Negative associations. If reading has become a source of pressure, conflict, or comparison, some children begin to associate it with stress rather than pleasure. The skill remains — but the emotional environment around reading has turned aversive.
Competing interests. Older children especially may simply have prioritized other activities. This is a motivation and habit issue — not a literacy issue.
For all of these children, the answer begins with belief — in a safe environment where a child feels seen, not judged, and where the message is clear: You can do this. Let's find the way that works for you.
The Danger of Misidentifying the Problem
When a skill gap is treated as a motivation problem, the consequences are serious. A child told to "just try harder" when they are already working at the absolute limit of their current ability learns quickly that the adults around them don't understand what is happening. Trust erodes. Shame deepens. And the skill gap, left unaddressed, continues to widen.
The reverse is also true. A child whose avoidance is treated as a learning disability may miss out on the expectation and encouragement they genuinely need. They may internalize a story about themselves as a struggling reader — when the truth is they simply haven't yet found reading worth their effort, or haven't yet found their book.
Both errors share the same root: reacting to surface behavior instead of understanding what is actually happening underneath.
How to Begin Finding the Answer
There is no single foolproof formula, but these questions are a powerful starting point:
Is the difficulty consistent across contexts and types of material — or does it vary?
Can the child read material they choose freely?
What do the errors look like — random and inconsistent, or patterned and repeated?
How does the child respond to easier material — does the ease surprise them, or do they still struggle?
Has a formal or informal reading assessment ever been done?
A reading assessment that examines individual components — phonemic awareness, decoding accuracy, sight word recognition, fluency, and comprehension — is the most direct path to a clear answer. It removes the guesswork. It shows whether the skills are present or not — and if they're missing, exactly which ones need to be built.
At Nuts About Reading™, this is precisely where we begin. Because you cannot build the right plan without the right information.
What Every Struggling Reader Needs to Hear
Whether your child can't yet or won't yet — they need to hear this:
"You are not broken. You are learning. And learning is something you absolutely can do."
Reading is not a gift that some children receive and others don't. It is a skill — a learnable, teachable, buildable skill — and the brain that is struggling today is the same brain that, with the right instruction and the right belief, can become a reader.
We are not born with a reading gene. But we are all born with the capacity to learn. Every child. Including yours.
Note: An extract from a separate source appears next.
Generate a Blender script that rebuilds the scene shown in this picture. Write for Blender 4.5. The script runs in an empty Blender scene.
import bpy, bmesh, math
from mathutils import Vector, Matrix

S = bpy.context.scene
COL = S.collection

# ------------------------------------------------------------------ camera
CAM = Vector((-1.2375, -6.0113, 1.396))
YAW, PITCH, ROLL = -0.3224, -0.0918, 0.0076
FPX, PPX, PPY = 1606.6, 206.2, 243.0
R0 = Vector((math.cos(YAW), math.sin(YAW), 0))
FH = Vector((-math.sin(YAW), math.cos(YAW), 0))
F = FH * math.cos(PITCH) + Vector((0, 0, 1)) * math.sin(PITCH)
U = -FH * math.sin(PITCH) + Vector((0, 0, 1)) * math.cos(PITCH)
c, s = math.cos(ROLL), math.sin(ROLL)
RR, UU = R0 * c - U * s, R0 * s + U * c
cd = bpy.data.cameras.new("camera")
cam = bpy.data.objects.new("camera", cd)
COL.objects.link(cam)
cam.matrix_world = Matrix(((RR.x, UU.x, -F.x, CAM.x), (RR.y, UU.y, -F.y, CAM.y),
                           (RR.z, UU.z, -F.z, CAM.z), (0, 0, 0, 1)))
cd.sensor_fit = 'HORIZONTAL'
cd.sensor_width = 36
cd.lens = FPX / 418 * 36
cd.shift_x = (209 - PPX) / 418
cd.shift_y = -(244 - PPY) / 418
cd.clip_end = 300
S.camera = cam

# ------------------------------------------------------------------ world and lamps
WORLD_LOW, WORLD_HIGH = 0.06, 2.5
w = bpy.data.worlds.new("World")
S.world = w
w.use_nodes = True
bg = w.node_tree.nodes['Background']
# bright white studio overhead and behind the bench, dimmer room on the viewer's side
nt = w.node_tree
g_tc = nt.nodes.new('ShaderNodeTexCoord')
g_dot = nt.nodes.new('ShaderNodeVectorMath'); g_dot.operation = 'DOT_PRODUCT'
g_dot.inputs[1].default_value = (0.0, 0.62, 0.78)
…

This Is Why Believing Matters
At Nuts About Reading™, we have seen what happens when a child stops believing they can learn to read — and we have seen what happens when that belief is restored. The difference is not just academic. It is the difference between a child who shrinks from challenge and one who rises to meet it.
Your belief in your child matters. The environment you create around reading matters. And the right instruction — targeted, structured, evidence-based, and delivered with patience — makes all of it possible.
Sprout dreams, Parents. Plant the seeds. 🌱
Because readers are not born. They are grown.